Carioca está situado na bacia de Santos, junto a outros campos, alguns licitados, outros não. Uma das maiores confusões envolvendo a área é o nome Pão de Açúcar (Sugar Loaf em inglês), uma acumulação gigantesca no pré-sal sobre a qual foram licitados os blocos BM-S-8 (batizado de Bem-te-Vi), BM-S-9 (Carioca), BM-S-21 (Caramba) e BM-S-22. Os três primeiros são operados pela Petrobras e o último pela Exxon junto com a Hess, tendo a estatal como minoritária. Lima falou como se Carioca e Pão de Açúcar fossem a mesma coisa, e não são. Carioca é uma parte do que está sendo chamado de Pão de Açúcar.

O analista Emerson Leite, do banco Credit Suisse, estima que apenas 60% da estrutura do Pão de Açúcar foi licenciada, estando o resto ainda sob controle da União. Leite estima em 15 bilhões de barris de petróleo as reservas já licenciadas do Pão de Açúcar, o que aumenta para 25 bilhões de barris se forem incluídas as áreas ainda não leiloadas. As duas estimativas são bem menores do que a anunciada ontem pelo dirigente da ANP.

Na polêmica, Lima mencionou Carioca, Pão de Açúcar e o BM-S-9 como sendo a mesma coisa. "Estamos sabendo por canais não-oficiais, oriundos evidentemente da operadora, que o prospecto de Carioca, que também é chamado internacionalmente de Pão de Açúcar, apontaria para reservas de petróleo cinco vezes maiores do que as reservas de Tupi. Como as reservas de Tupi vão de 5 a 8 bilhões de barris, Carioca seria em torno de 33 bilhões", concluiu Lima, que em seguida lembrou que essa pode ser a maior descoberta feita no mundo nos últimos 30 anos.

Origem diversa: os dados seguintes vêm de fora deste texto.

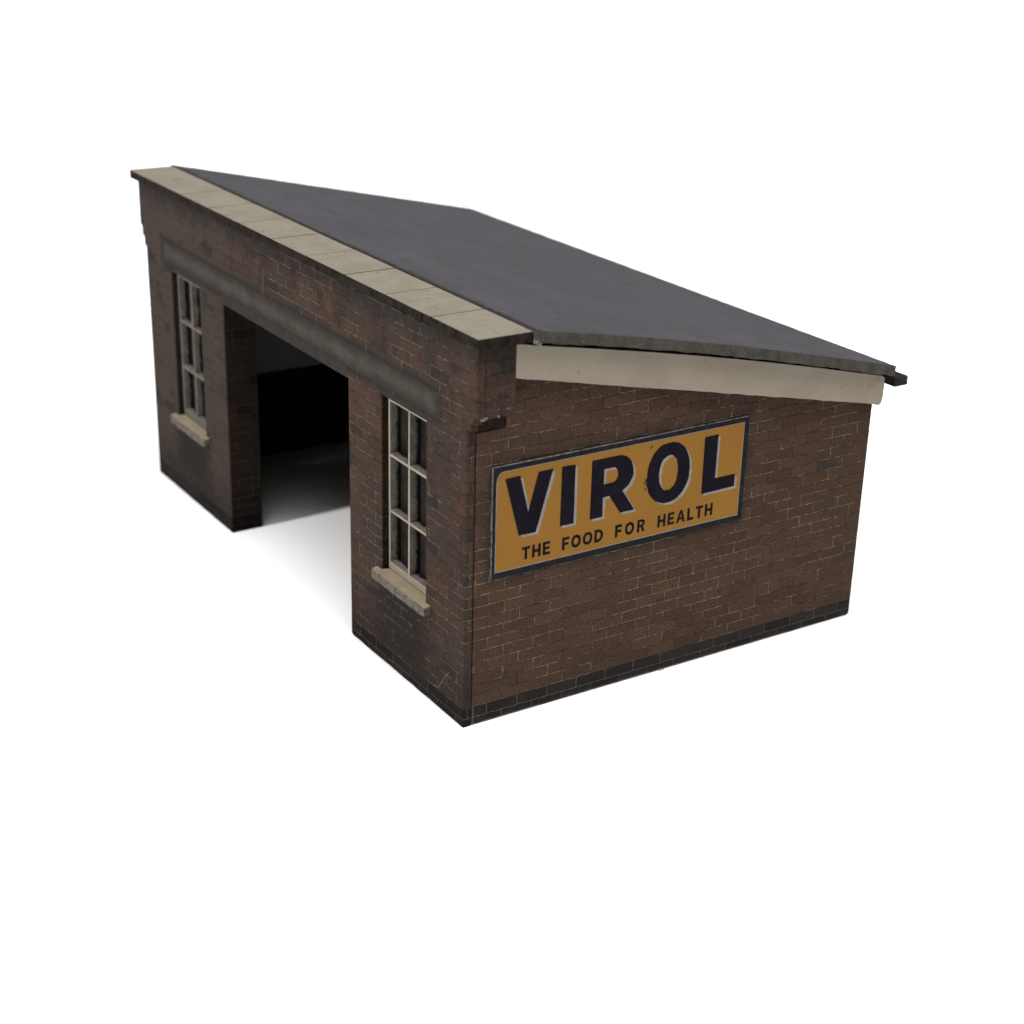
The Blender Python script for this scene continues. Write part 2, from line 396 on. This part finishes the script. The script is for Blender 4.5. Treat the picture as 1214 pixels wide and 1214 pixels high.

A indiscrição do presidente da ANP, a quem não cabe falar sobre o assunto, provocou reação imediata da Comissão de Valores Mobiliários (CVM). A autarquia divulgou uma nota dizendo que "considera prejudicial a divulgação de informações sobre companhias abertas por pessoas que não façam parte da sua administração ou que não sejam seus porta-vozes".

O comunicado continua dizendo que a regra vale "especialmente se forem informações com potencial de influenciar os preços das ações negociadas no mercado e a decisão dos investidores de comprar ou vender", ensina o xerife do mercado de capitais brasileiro. A CVM finalizou a nota informando que ainda iria analisar "mais detidamente se haverá providências a adotar", sinalizando a possibilidade de interpelar o próprio Lima.

Após a repercussão das declarações de Lima, a ANP divulgou nota esclarecendo que os comentários foram "de caráter oficioso" e que ao invés de partirem da Petrobras, que é concessionária da ANP, eram "de conhecimento público, tendo, inclusive, sido publicadas na edição de fevereiro da revista 'World Oil', na coluna 'What´s New in Exploration'". Trata-se de publicação desconhecida.

O autor do artigo, Arthur Berman, menciona Carioca como tendo reservas de 33 bilhões de barris, informação atribuída por ele a fonte não-oficial, mas qualificada. Após citar trechos de relatório do UBS Pactual, a própria "World Oil" cita como fonte outra publicação, a "Next Energy News", que atribui, por sua vez, a "fontes oficiais da Petrobras" a informação de que Carioca tem possibilidade de produzir até 40 bilhões de barris.

A "World Oil" também divulgou ranking, onde Carioca aparece como o terceiro maior campo do mundo, atrás apenas de Ghawar (Saudita) e Greater Burgan (Kuwait). Em fato relevante enviado ao mercado, a Petrobras não confirmou qualquer previsão, sobretudo sobre reservas. Ela informou que "dados mais conclusivos sobre a potencialidade do BM-S-9 (Carioca) só serão conhecidos depois da conclusão das demais fases do processo de avaliação". Segundo a estatal, a confirmação do tamanho da descoberta depende da perfuração de novos poços, de teste de longa duração e de novos estudos geológicos. No momento, disse a estatal, a única informação sobre o BM-S-9 é que ali foi encontrado óleo leve, de 27º API, a 273 quilômetros da costa paulista, através da perfuração do poço 1-BRSA-491-SPS. O segundo poço na área foi perfurado dia 22 de março e até o momento "não atingiu a camada do pré-sal".